*Exercise requirements:*
All the data should come back exactly as it was given.

*Provided material:*
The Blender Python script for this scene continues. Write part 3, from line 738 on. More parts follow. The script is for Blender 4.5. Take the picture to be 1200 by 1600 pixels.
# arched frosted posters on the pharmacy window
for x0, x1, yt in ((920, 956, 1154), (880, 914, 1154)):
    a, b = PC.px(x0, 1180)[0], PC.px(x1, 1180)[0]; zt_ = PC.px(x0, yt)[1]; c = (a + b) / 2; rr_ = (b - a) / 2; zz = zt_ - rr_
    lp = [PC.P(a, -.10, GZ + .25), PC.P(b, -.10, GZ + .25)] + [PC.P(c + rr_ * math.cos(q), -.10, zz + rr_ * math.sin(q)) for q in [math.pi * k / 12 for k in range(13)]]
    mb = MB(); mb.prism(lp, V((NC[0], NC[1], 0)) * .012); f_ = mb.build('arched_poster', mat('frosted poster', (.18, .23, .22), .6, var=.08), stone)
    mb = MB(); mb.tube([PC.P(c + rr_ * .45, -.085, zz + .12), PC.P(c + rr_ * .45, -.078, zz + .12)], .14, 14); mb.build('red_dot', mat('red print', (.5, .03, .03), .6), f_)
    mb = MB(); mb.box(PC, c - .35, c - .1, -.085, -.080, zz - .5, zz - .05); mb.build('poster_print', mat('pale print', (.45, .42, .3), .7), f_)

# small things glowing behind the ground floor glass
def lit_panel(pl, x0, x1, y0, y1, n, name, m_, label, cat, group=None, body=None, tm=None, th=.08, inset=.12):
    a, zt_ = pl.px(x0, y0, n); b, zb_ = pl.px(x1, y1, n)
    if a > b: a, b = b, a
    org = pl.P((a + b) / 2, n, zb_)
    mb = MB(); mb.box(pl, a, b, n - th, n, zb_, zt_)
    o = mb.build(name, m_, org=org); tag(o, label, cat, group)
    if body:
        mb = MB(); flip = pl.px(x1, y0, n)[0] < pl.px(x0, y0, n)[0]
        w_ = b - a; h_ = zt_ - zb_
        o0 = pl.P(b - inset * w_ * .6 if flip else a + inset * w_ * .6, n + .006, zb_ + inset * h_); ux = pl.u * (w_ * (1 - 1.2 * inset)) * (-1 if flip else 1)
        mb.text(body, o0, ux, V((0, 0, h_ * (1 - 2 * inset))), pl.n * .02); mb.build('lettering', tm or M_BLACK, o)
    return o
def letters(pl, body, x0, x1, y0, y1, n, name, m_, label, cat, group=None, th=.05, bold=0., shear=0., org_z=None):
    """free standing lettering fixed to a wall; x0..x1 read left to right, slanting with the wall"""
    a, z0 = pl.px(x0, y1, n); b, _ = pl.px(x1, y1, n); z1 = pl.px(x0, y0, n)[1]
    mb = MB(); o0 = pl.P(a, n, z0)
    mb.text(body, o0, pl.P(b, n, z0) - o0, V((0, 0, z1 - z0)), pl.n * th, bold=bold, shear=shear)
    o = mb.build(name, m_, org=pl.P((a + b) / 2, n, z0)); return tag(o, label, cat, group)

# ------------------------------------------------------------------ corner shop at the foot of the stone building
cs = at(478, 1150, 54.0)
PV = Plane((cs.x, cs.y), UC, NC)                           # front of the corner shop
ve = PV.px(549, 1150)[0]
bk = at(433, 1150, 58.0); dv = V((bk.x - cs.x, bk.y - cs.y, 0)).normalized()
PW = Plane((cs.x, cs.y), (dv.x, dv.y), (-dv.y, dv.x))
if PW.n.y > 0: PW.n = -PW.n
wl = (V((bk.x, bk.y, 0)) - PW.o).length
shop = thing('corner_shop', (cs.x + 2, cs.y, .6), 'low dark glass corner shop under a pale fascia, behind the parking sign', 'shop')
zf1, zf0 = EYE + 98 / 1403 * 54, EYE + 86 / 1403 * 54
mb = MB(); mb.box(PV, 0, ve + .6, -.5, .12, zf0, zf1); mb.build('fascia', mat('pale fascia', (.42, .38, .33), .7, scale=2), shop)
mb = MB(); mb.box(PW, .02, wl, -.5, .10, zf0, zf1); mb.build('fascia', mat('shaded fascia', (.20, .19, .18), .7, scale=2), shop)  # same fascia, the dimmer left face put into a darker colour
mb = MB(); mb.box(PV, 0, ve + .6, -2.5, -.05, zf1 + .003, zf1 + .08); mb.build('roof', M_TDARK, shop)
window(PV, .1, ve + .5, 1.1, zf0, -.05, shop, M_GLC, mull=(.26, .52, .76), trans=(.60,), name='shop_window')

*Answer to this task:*
The Blender Python script for this scene continues. Write part 3, from line 738 on. More parts follow. The script is for Blender 4.5. Take the picture to be 1200 by 1600 pixels.
# arched frosted posters on the pharmacy window
for x0, x1, yt in ((920, 956, 1154), (880, 914, 1154)):
    a, b = PC.px(x0, 1180)[0], PC.px(x1, 1180)[0]; zt_ = PC.px(x0, yt)[1]; c = (a + b) / 2; rr_ = (b - a) / 2; zz = zt_ - rr_
    lp = [PC.P(a, -.10, GZ + .25), PC.P(b, -.10, GZ + .25)] + [PC.P(c + rr_ * math.cos(q), -.10, zz + rr_ * math.sin(q)) for q in [math.pi * k / 12 for k in range(13)]]
    mb = MB(); mb.prism(lp, V((NC[0], NC[1], 0)) * .012); f_ = mb.build('arched_poster', mat('frosted poster', (.18, .23, .22), .6, var=.08), stone)
    mb = MB(); mb.tube([PC.P(c + rr_ * .45, -.085, zz + .12), PC.P(c + rr_ * .45, -.078, zz + .12)], .14, 14); mb.build('red_dot', mat('red print', (.5, .03, .03), .6), f_)
    mb = MB(); mb.box(PC, c - .35, c - .1, -.085, -.080, zz - .5, zz - .05); mb.build('poster_print', mat('pale print', (.45, .42, .3), .7), f_)

# small things glowing behind the ground floor glass
def lit_panel(pl, x0, x1, y0, y1, n, name, m_, label, cat, group=None, body=None, tm=None, th=.08, inset=.12):
    a, zt_ = pl.px(x0, y0, n); b, zb_ = pl.px(x1, y1, n)
    if a > b: a, b = b, a
    org = pl.P((a + b) / 2, n, zb_)
    mb = MB(); mb.box(pl, a, b, n - th, n, zb_, zt_)
    o = mb.build(name, m_, org=org); tag(o, label, cat, group)
    if body:
        mb = MB(); flip = pl.px(x1, y0, n)[0] < pl.px(x0, y0, n)[0]
        w_ = b - a; h_ = zt_ - zb_
        o0 = pl.P(b - inset * w_ * .6 if flip else a + inset * w_ * .6, n + .006, zb_ + inset * h_); ux = pl.u * (w_ * (1 - 1.2 * inset)) * (-1 if flip else 1)
        mb.text(body, o0, ux, V((0, 0, h_ * (1 - 2 * inset))), pl.n * .02); mb.build('lettering', tm or M_BLACK, o)
    return o
def letters(pl, body, x0, x1, y0, y1, n, name, m_, label, cat, group=None, th=.05, bold=0., shear=0., org_z=None):
    """free standing lettering fixed to a wall; x0..x1 read left to right, slanting with the wall"""
    a, z0 = pl.px(x0, y1, n); b, _ = pl.px(x1, y1, n); z1 = pl.px(x0, y0, n)[1]
    mb = MB(); o0 = pl.P(a, n, z0)
    mb.text(body, o0, pl.P(b, n, z0) - o0, V((0, 0, z1 - z0)), pl.n * th, bold=bold, shear=shear)
    o = mb.build(name, m_, org=pl.P((a + b) / 2, n, z0)); return tag(o, label, cat, group)

# ------------------------------------------------------------------ corner shop at the foot of the stone building
cs = at(478, 1150, 54.0)
PV = Plane((cs.x, cs.y), UC, NC)                           # front of the corner shop
ve = PV.px(549, 1150)[0]
bk = at(433, 1150, 58.0); dv = V((bk.x - cs.x, bk.y - cs.y, 0)).normalized()
PW = Plane((cs.x, cs.y), (dv.x, dv.y), (-dv.y, dv.x))
if PW.n.y > 0: PW.n = -PW.n
wl = (V((bk.x, bk.y, 0)) - PW.o).length
shop = thing('corner_shop', (cs.x + 2, cs.y, .6), 'low dark glass corner shop under a pale fascia, behind the parking sign', 'shop')
zf1, zf0 = EYE + 98 / 1403 * 54, EYE + 86 / 1403 * 54
mb = MB(); mb.box(PV, 0, ve + .6, -.5, .12, zf0, zf1); mb.build('fascia', mat('pale fascia', (.42, .38, .33), .7, scale=2), shop)
mb = MB(); mb.box(PW, .02, wl, -.5, .10, zf0, zf1); mb.build('fascia', mat('shaded fascia', (.20, .19, .18), .7, scale=2), shop)  # same fascia, the dimmer left face put into a darker colour
mb = MB(); mb.box(PV, 0, ve + .6, -2.5, -.05, zf1 + .003, zf1 + .08); mb.build('roof', M_TDARK, shop)
window(PV, .1, ve + .5, 1.1, zf0, -.05, shop, M_GLC, mull=(.26, .52, .76), trans=(.60,), name='shop_window')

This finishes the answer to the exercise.